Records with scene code

══════════

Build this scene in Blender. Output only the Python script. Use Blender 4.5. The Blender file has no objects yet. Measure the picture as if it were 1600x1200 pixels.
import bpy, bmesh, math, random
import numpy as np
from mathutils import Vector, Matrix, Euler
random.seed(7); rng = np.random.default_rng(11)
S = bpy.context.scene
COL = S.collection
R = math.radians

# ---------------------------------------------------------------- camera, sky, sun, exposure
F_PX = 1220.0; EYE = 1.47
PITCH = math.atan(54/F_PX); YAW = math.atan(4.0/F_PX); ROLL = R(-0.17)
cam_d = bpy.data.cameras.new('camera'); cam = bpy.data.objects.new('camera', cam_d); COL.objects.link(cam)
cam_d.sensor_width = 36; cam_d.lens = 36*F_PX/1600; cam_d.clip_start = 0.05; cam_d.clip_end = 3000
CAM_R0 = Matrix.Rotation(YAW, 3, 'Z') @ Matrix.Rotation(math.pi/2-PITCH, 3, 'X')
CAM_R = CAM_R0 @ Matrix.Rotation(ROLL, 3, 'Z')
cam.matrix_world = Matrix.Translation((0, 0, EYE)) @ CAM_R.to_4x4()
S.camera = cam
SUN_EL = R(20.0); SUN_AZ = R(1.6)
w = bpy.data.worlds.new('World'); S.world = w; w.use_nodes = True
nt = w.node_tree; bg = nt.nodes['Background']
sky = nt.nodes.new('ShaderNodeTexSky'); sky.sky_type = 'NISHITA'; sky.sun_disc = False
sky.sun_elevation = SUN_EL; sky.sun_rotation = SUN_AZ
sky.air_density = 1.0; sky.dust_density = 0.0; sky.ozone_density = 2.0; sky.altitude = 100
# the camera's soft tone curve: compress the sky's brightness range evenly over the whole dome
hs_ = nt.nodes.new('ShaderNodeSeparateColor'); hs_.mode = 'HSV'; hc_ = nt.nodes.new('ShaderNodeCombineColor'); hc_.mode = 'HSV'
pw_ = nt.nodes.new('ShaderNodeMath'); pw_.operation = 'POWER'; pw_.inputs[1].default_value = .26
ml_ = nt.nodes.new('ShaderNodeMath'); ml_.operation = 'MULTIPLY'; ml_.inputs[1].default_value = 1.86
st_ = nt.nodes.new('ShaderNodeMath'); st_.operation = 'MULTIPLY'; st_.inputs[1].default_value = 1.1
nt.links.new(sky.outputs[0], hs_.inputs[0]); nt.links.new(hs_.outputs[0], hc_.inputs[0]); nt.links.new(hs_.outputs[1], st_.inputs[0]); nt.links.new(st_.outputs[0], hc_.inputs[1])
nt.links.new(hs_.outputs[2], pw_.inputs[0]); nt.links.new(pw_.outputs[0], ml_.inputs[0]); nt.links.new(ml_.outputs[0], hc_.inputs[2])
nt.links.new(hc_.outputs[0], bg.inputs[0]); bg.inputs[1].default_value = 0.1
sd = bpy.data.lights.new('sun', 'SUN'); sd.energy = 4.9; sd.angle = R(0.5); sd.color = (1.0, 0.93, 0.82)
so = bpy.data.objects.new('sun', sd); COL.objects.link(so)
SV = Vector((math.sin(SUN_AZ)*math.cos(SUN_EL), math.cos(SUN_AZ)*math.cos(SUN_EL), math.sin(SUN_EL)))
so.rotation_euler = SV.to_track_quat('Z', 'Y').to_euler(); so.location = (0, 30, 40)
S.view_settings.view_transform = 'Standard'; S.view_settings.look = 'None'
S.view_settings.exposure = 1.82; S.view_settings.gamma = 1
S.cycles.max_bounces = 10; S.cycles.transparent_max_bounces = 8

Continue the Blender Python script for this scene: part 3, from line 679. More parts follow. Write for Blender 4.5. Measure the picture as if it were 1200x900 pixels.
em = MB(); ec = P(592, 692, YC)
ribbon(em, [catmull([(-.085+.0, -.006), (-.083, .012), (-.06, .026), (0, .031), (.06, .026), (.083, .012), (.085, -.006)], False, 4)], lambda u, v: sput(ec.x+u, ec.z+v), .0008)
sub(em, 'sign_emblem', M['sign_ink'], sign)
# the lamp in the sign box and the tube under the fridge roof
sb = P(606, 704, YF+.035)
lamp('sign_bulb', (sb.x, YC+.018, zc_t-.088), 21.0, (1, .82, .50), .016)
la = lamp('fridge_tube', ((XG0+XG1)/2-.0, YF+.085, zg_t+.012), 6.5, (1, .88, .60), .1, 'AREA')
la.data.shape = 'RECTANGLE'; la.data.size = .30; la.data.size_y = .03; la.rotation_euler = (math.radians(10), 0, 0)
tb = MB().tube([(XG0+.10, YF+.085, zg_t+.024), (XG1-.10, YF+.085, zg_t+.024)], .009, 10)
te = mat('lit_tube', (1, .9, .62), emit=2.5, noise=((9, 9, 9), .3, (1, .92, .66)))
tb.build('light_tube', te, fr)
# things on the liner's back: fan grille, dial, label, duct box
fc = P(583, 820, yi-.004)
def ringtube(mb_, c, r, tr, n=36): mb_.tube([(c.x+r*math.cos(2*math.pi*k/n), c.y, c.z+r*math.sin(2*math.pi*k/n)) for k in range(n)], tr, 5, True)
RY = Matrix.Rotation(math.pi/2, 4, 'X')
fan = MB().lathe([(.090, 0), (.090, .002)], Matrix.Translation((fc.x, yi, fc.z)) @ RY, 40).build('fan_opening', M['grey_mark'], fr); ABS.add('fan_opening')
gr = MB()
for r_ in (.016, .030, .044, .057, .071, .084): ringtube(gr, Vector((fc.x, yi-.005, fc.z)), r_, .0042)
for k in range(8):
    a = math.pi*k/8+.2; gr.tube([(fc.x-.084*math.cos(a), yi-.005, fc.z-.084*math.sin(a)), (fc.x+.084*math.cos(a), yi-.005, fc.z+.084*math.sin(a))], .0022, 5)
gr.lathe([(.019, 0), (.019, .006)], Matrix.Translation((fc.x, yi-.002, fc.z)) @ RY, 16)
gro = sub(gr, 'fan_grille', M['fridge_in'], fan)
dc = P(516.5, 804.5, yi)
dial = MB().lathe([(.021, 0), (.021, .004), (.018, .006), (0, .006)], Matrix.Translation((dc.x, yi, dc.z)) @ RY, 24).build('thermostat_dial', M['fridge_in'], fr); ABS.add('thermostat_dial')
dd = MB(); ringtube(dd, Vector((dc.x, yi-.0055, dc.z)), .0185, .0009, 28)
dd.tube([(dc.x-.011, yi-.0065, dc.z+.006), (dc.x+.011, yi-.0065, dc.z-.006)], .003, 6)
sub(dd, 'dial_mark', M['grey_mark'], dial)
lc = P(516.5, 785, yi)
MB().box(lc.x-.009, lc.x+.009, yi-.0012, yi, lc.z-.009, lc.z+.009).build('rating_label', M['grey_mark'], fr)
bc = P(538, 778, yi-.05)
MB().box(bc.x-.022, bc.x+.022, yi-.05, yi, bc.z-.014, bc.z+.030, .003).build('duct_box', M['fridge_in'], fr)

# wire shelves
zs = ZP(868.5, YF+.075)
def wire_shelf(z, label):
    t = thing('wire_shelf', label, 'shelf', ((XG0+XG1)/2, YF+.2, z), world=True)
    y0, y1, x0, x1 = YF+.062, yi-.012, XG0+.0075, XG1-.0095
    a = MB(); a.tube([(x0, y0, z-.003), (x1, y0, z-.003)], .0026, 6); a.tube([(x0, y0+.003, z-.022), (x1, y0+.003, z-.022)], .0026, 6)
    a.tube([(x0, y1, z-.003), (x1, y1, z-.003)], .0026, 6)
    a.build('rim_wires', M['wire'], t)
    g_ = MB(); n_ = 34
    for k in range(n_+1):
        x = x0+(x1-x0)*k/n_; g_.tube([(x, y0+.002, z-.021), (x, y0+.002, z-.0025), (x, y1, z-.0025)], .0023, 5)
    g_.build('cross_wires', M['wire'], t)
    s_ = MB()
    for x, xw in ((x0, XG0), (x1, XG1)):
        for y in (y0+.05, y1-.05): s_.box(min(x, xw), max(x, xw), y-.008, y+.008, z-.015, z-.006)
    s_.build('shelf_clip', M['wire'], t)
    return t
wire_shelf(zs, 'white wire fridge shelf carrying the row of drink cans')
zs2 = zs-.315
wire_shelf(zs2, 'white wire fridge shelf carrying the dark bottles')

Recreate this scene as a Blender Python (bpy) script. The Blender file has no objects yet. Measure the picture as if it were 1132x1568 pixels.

══════════

Extract the lines above, from the first one through the one containing "R = math.radians", and return only those, unchanged.

# Problem solution
Build this scene in Blender. Output only the Python script. Use Blender 4.5. The Blender file has no objects yet. Measure the picture as if it were 1600x1200 pixels.
import bpy, bmesh, math, random
import numpy as np
from mathutils import Vector, Matrix, Euler
random.seed(7); rng = np.random.default_rng(11)
S = bpy.context.scene
COL = S.collection
R = math.radians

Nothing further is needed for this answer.